Et si l’indice venait de déborder les 4 000 points à l’époque, c’est que l’économie affichait déjà plus de 3% de croissance depuis un an. Par ailleurs, la bulle immobilière avait commencé de gonfler démesurément, créant un sentiment de richesse factice qui euphorisa Wall Street durant encore plus de deux ans.
Une hausse des actions françaises supérieure à 63% en neuf mois n’intrigue pas les opérateurs, bien au contraire. Le clan des haussiers s’enrichit chaque jour de nouveaux supporters du scénario de la hausse inexorable et irréversible du CAC 40.
L’objectif des 4 300 points qui rassemblait depuis longtemps un vaste consensus de chartistes (il s’agit d’un seuil correspondant à 50% de retracement de la grande baisse d’octobre 2007 à mars 2009) apparaît désormais comme une évidence à tous ceux qui ont assisté — sans y participer — au débordement des 3 900 la veille de Noël.
Maintenant que les 3 935 points sont franchis, après les deux fausses notes des 30 et 31 décembre, le concert haussier devient uniforme. Si tout le monde devient acheteur, il faut bien que le potentiel de gain soit d’au moins 10% — pour compenser un risque de baisse dont nul n’ose chiffrer l’ampleur tant les écarts sont devenus abyssaux.

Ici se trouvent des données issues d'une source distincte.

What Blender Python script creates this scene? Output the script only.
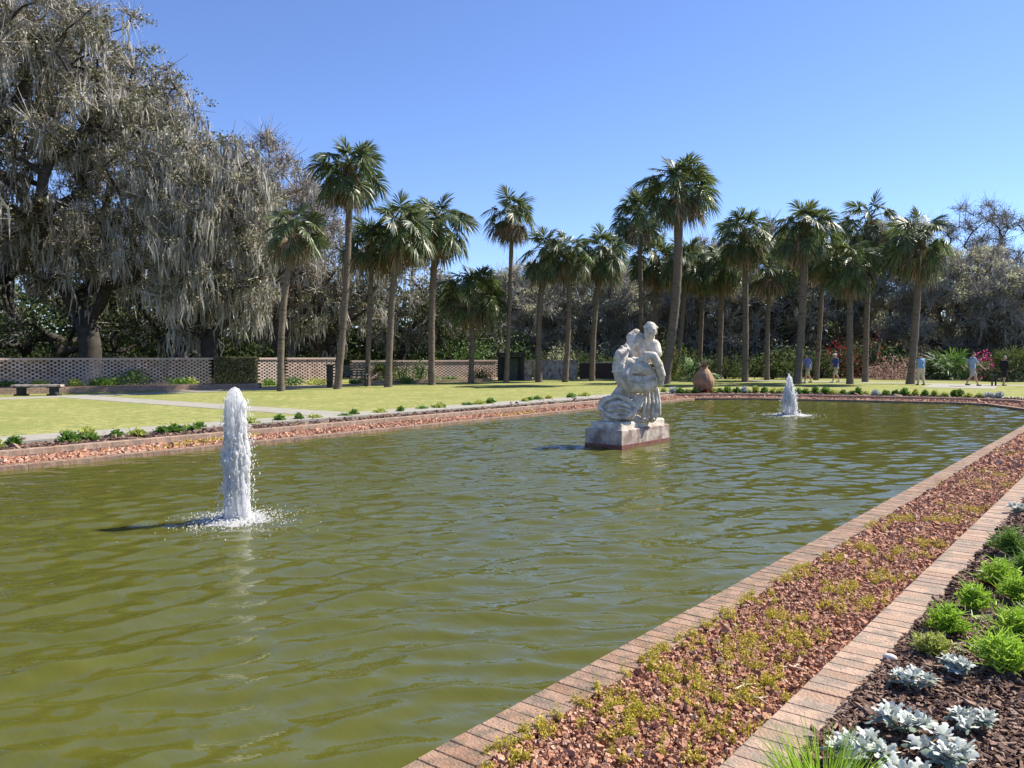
import bpy, bmesh, math, random
import numpy as np
from mathutils import Vector, Matrix

random.seed(7); RNG = np.random.default_rng(7)
S = bpy.context.scene
for o in list(bpy.data.objects): bpy.data.objects.remove(o)
COL = S.collection
R = math.radians

# ------------------------------------------------------------------ camera
FPX = 810.0; HOR = 356.0; VPX = 1150.0; CAMH = 1.6
PITCH = math.atan((384 - HOR) / FPX)
YAW = math.atan((VPX - 512) / FPX * math.cos(PITCH))
cam_d = bpy.data.cameras.new('camera'); cam = bpy.data.objects.new('camera', cam_d); COL.objects.link(cam)
cam_d.sensor_width = 36; cam_d.lens = FPX / 1024 * 36
cam_d.clip_start = 0.05; cam_d.clip_end = 3000
cam.location = (0, 0, CAMH); cam.rotation_euler = (math.pi / 2 - PITCH, 0, YAW)
S.camera = cam

# ------------------------------------------------------------------ light
SUN_AZ = math.atan2(.50, .866)       # clockwise from +Y, towards +X
SUN_EL = R(46)
w = bpy.data.worlds.new('World'); S.world = w; w.use_nodes = True
nt = w.node_tree; nt.nodes.clear()
sky = nt.nodes.new('ShaderNodeTexSky'); sky.sky_type = 'NISHITA'; sky.sun_disc = False
sky.sun_elevation = SUN_EL; sky.sun_rotation = SUN_AZ
sky.air_density = 1.0; sky.dust_density = 0.25; sky.ozone_density = 5.0; sky.altitude = 1500
bg = nt.nodes.new('ShaderNodeBackground'); bg.inputs[1].default_value = 0.090
wo = nt.nodes.new('ShaderNodeOutputWorld')
tint = nt.nodes.new('ShaderNodeMix'); tint.data_type = 'RGBA'; tint.blend_type = 'MULTIPLY'; tint.inputs[0].default_value = 1; tint.inputs[7].default_value = (.98, .97, 1.13, 1)
nt.links.new(sky.outputs[0], tint.inputs[6]); nt.links.new(tint.outputs[2], bg.inputs[0]); nt.links.new(bg.outputs[0], wo.inputs[0])
sl = bpy.data.lights.new('sun', 'SUN'); sl.energy = 5.0; sl.angle = R(0.5); sl.color = (1, .94, .83)
so = bpy.data.objects.new('sun', sl); COL.objects.link(so)
sd = Vector((math.sin(SUN_AZ) * math.cos(SUN_EL), math.cos(SUN_AZ) * math.cos(SUN_EL), math.sin(SUN_EL)))
so.rotation_euler = sd.to_track_quat('Z', 'Y').to_euler(); so.location = (20, 20, 30)
S.view_settings.view_transform = 'Standard'; S.view_settings.look = 'None'
S.view_settings.gamma = 1; S.view_settings.exposure = 1.05; S.view_settings.use_curve_mapping = False
S.render.engine = 'CYCLES'
S.cycles.max_bounces = 6; S.cycles.transparent_max_bounces = 8

# ------------------------------------------------------------------ geometry helpers
FW = np.array([-math.sin(YAW), math.cos(YAW), 0.]); RT = np.array([math.cos(YAW), math.sin(YAW), 0.]); UPV = np.array([0, 0, 1.])
FF = FW * math.cos(PITCH) - UPV * math.sin(PITCH); UU = UPV * math.cos(PITCH) + FW * math.sin(PITCH)
def at(px, py, z=0.0):
    d = FF + RT * (px - 512) / FPX + UU * (384 - py) / FPX
    p = d * ((z - CAMH) / d[2]); return np.array([p[0], p[1], z])
def on_x(px, X, z=0.0):             # point on the line x = X seen in the column px
    d = FF + RT * (px - 512) / FPX; return np.array([X, d[1] / d[0] * X, z])
def far(px, D, z=0.0):              # ground point in the column px, D metres ahead
    p = (FW + RT * (px - 512) / FPX) * D; return np.array([p[0], p[1], z])
def hgt(py, D): return CAMH + (HOR - py) / FPX * D
def depth(p): return float(np.dot(np.array([p[0], p[1], 0]), FW))

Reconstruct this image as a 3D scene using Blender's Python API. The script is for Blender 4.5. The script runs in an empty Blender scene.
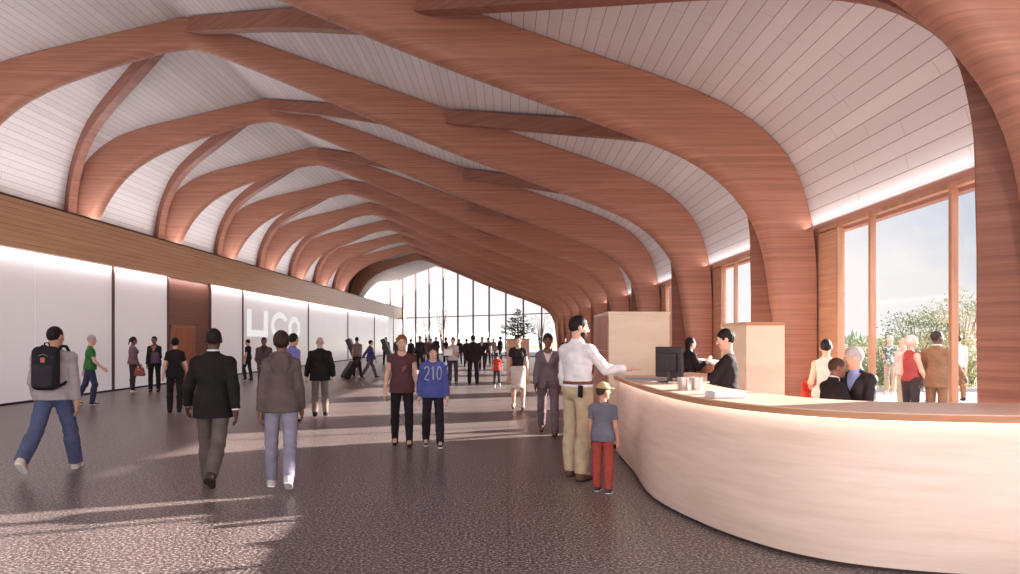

▪ Nul ne s’étonne que le CAC 40 ait pu reprendre autant de terrain en moins de 180 séances. Il en avait pourtant fallu plus de 500 pour réaliser la même performance de mars 2003 à juillet 2005… alors que ni le système bancaire international ni aucun Etat de l’Europe ou du continent nord-américain n’étaient à l’époque au bord de la faillite.
Plus c’est invraisemblable, plus les investisseurs avancent d’explications qui rendent la chose plausible… Plus les mises en garde semblent logiques, plus le sentiment symétrique d’invincibilité constitue une incitation à prendre des risques insensés.
Peut-être qu’avec une vitesse ascensionnelle suffisante, les investisseurs espèrent que la bulle des actions franchira le mur de l’absurde au lieu de s’écraser dessus… Toutefois, la tour Burj Dubai démontre qu’en la matière, « le ciel est la seule limite ».